Vice versa: If either $p(x)$ or $q$ are true for some $x$ (and $x$ is free in $q$), then either $p(x)$ is true for some $x$ , or $q$ is true.

$$(\exists x:p(x))\vee q⟺\exists x:(p(x)\vee q)$$

Answer 2

Are you looking for example predicates? How about:

Let the domain be the set of U.S. Presidents. Let $p(x)$ be "$x$ is male", and $q$ be "Barack Obama is black."

Then $(\forall x :p(x)) \wedge q$ holds because every U.S. President is male, and also Barack Obama is black. The statement $\forall x: (p(x) \wedge q)$ is also true, because for each U.S. President, it is the case that that U.S. President is male and Barack Obama is black.

Answer 3

does this help? $$ \forall x \quad p(x) $$ may be envisaged as a conjunction $$ \land_{x \in U} \quad p(x) $$ where $U$ is the relevant universe

similarly $$ \exists x \quad p(x) $$ may be envisaged as a conjunction $$ \lor_{x \in U} \quad p(x) $$

Answer 4

"I've tried to name some statements in order to make a truth table to convince myself"
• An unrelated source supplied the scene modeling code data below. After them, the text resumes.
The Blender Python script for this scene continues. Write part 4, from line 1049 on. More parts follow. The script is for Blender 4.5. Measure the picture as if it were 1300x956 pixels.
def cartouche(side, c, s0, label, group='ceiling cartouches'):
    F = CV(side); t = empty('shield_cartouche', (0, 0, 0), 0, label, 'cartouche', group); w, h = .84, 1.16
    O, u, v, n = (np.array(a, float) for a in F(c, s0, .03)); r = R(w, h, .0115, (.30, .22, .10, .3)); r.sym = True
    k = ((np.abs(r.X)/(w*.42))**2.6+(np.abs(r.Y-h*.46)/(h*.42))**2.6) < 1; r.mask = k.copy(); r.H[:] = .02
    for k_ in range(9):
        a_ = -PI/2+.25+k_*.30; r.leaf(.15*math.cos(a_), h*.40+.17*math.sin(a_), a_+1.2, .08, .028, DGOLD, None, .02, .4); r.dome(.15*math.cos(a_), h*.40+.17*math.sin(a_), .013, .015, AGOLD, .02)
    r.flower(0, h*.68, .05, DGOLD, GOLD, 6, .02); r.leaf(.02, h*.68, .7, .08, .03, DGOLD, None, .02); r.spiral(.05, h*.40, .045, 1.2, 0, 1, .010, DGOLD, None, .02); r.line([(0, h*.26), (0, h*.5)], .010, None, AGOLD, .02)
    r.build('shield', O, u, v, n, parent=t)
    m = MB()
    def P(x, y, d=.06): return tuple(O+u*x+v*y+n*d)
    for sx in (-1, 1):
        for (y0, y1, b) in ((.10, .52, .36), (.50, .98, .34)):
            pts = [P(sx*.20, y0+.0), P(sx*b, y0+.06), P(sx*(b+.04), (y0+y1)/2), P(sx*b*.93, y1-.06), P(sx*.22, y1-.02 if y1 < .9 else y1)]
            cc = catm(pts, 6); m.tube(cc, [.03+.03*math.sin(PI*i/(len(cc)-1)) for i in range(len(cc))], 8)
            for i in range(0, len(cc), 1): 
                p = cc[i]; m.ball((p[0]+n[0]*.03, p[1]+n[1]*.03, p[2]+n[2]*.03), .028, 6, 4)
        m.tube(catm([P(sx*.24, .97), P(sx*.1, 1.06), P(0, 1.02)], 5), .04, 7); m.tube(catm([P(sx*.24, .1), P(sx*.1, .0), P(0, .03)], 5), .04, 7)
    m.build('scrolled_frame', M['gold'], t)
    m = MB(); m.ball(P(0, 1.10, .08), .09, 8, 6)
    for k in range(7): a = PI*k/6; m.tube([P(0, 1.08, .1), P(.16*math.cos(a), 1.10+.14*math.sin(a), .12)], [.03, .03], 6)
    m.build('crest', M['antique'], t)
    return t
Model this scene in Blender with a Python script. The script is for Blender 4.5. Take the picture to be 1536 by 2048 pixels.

But truth-tables aren't the appropriate apparatus here.

The only wffs of quantified logic that can be shown to be valid using truth-tables are those wffs where (in a good sense) the quantifiers aren't relevant to the validity -- where we can systematically replace quantified bits like $\forall x Fx$ by simply $P$ and the wff is still valid.

For example, the wff $\forall xFx \to \forall xFx$ is valid because it is just like the wff $P \to P$, and both are instances of the tautologically valid form $\alpha \to \alpha$. You can show the validity of that form using a truth-table (that's what we mean when we say it is tautological) -- but that's because it has nothing essentially to do with quantifiers.

On the other hand although $\forall xFx \to \exists xFx$ is valid it isn't valid by the truth-table test, it isn't valid just because of the truth-functional connective it contains. It isn't an instance of truth-table-valid form such as $\alpha \to \alpha$ or of any other tautologically valid form. Rather it is valid in virtue of the meanings of the two quantifiers

The logically validity of $(\forall xFx \land Q) \equiv \forall x(Fx \land Q)$ is of the second kind. This is not the instance of a truth-table tautology but valid because of the meaning of the quantifiers. And because it isn't an instance of a truth-table tautology, you can't use truth-tables to prove its validity.